Les nouvelles techniques de conservation, de production, de transport nous ont permis de nous affranchir des contraintes saisonnières. « Au fil du temps, et notamment grâce aux supermarchés – où nous faisons 70 % de nos achats alimentaires –, l’offre est devenue accessible à tous. Mais l’urgence environnementale, associée à un système alimentaire aujourd’hui à bout de souffle, a fait ressurgir l’idée que manger de saison pouvait aider à changer le cours des choses », réagit Faustine Régnier. Ironie de l’histoire, ce sont aujourd’hui les classes les plus aisées – et les étudiants engagés pour l’environnement – qui respectent le plus l’alimentation de saison, et les classes les plus modestes qui s’en écartent davantage.
Est-ce tenable ?
Il serait pessimiste de dire que l’objectif du 100 % de saison n’est pas atteignable, car c’est
une alimentation qui a été pratiquée pendant des siècles. « Ce n’est pas un hasard si les générations les plus anciennes sont les plus à l’aise avec ce concept : ce sont aussi celles qui achètent davantage de légumes frais et qui vont le plus souvent au marché. Manger de saison apparaît pour elles comme une évidence », assure Faustine Régnier. Tandis que les plus jeunes le voient plutôt comme une contrainte. Soyons clairs : cela demande des efforts. « Pour les classes les plus modestes, je pense même que cela va rester difficile, car pouvoir manger de tout, tout le temps, c’est un luxe », souligne la sociologue.

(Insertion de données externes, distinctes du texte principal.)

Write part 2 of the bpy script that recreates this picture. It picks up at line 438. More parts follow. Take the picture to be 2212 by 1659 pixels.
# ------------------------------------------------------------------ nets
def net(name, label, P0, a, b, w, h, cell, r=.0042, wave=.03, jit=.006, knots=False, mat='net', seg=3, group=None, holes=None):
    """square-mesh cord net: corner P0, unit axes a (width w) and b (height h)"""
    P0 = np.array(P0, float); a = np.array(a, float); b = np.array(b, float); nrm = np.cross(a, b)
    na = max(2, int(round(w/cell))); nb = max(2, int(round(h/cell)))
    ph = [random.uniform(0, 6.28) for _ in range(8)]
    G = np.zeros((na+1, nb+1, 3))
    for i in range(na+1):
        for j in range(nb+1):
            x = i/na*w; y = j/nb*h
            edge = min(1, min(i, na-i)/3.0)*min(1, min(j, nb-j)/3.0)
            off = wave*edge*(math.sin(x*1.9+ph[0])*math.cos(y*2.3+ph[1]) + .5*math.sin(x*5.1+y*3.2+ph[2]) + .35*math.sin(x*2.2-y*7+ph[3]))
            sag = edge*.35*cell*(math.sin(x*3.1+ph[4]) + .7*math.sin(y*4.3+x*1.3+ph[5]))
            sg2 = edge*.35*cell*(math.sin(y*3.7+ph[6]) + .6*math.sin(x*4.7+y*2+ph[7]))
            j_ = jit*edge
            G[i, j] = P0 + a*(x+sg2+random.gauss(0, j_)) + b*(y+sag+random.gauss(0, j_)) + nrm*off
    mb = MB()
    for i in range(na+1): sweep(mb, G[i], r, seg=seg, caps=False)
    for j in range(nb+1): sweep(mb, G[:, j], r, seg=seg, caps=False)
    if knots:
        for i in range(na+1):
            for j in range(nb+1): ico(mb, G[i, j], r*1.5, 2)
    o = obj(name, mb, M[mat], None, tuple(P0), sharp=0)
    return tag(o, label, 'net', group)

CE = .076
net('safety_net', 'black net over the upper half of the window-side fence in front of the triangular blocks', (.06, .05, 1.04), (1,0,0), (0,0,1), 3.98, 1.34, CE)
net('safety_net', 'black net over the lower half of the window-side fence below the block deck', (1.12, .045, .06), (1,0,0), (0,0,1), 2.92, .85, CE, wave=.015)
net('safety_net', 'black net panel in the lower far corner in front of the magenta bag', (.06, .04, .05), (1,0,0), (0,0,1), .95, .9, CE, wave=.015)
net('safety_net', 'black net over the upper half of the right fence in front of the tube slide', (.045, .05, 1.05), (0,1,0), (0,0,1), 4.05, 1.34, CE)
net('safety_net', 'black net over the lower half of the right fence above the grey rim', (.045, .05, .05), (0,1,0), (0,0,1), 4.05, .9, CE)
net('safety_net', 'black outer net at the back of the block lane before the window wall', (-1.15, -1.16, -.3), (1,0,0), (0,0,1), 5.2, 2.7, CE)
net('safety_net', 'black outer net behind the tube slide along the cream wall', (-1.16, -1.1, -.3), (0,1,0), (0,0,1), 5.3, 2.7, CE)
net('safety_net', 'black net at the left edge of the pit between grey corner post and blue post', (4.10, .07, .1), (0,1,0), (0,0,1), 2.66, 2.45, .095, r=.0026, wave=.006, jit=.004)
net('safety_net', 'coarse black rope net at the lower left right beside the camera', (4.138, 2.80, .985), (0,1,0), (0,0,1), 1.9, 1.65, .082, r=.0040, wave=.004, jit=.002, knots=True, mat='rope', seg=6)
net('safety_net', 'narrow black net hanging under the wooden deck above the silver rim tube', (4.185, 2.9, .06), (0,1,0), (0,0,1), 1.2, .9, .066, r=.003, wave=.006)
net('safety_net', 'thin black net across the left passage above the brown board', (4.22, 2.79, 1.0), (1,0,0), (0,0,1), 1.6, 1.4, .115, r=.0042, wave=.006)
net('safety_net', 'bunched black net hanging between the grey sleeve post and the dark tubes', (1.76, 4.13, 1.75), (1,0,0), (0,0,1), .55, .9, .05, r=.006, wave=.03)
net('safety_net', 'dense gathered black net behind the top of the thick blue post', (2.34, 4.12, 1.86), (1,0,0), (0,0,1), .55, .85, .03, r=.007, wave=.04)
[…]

Et, contrairement à ce que l’on peut penser, le « de saison » n’est pas toujours moins cher. Les premières asperges sont bien plus coûteuses que les tomates disponibles en hiver. Par ailleurs, un autre problème se pose, bien qu’il ne soit pas systématique : celui de la frustration et de la perte de plaisir. « Cette lassitude peut finir par détourner des individus des légumes et des fruits. Et là, cela pose une vraie question de santé publique, car une très grande partie de la population n’en mange pas assez », observe Faustine Régnier.
Ne pas moraliser, mais éduquer
Un travail d’éducation permettrait donc de sensibiliser le plus grand nombre au respect des saisons. « Cette notion apparaît maintenant dans certains manuels scolaires. Auprès des adultes, il faut insister sur le bon côté des choses. Cette tendance a permis, par exemple, de faire réapparaître des légumes anciens, oubliés… On le voit très bien avec les courges en hiver. On peut aussi espérer un nouvel attrait pour les légumineuses, qui, elles, n’ont pas de saison », suggère la sociologue.

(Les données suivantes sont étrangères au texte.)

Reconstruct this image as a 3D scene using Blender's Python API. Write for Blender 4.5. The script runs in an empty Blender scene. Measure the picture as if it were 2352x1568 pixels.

La conservation joue en notre faveur
On peut aussi se tourner vers les végétaux en conserves et surgelés, qui, chez Bonduelle par exemple, ont été produits en saison, comme le certifient Quentin Bara et Chloé Lenne, chefs de produit : « Nos légumes sont à 100 % cultivés en pleine terre, en saison, et cueillis à maturité, dont 80 % en France. Le reste vient d’Europe, mais selon la même charte agronomique. » Même son de cloche chez Picard, acteur du surgelé : « Tous nos légumes et fruits sont cultivés en saison, en plein champ. Leur surgélation a lieu quelques heures après la récolte pour préserver
au mieux leurs qualités nutritionnelles et organoleptiques. Cela peut aller de 6 heures à 24 heures, en fonction des produits. Certains fruits et légumes ne sont pas cultivés en France, leur origine est indiquée sur l’emballage : c’est le cas des fruits exotiques », développe Cécile Guyot, responsable qualité pour la marque. Une précision qui appelle une autre question : mange-t-on de saison lorsqu’on consomme un produit cultivé en saison, mais ailleurs que chez nous ? « Ne pas le faire signifierait se priver des agrumes en hiver, par exemple, et jouerait encore contre la consommation de végétaux », répond Faustine Régnier.
Pas d’inquiétude côté nutrition : une étude collective de l’lnrae (2007) a démontré que les légumes en conserve ou surgelés ont une teneur en micronutriments plus élevée que les légumes frais, qui ont subi une chaîne logistique de plus d’une semaine avec des ruptures de la chaîne du froid.
La grande distribution a un rôle à jouer
Les marchés, les Amap ou encore les fermes-cueillettes sont des endroits privilégiés pour comprendre et suivre le cycle des saisons. Certains magasins bio engagés (comme Naturalia) ont aussi choisi de ne plus commercialiser des fruits et légumes hors saison ou d’origine lointaine. Mais, pour toucher le plus grand nombre, il est évident que la grande distribution doit davantage s’inscrire dans ce mouvement. Certaines enseignes le font déjà, à l’image de Carrefour et son programme Act for Food.
« Il faudrait multiplier les initiatives visibles en supermarchés, avec des indications sur les produits qui sont de saison ainsi que sur leur mode de culture. L’information peut aussi passer par des applis pour mieux consommer. Des inflexions viendront, mais il faudra du temps », conclut Faustine Régnier.
Notre experte : Faustine Régnier, sociologue, chercheuse dans l’unité Aliss à l’Inrae, université Paris-Saclay. *Source : Inrae Sciences sociales, résultat de recherches Étude Diet4trans « Saisonnalité et contre-saisonnalité d’une alimentation durable », 2019.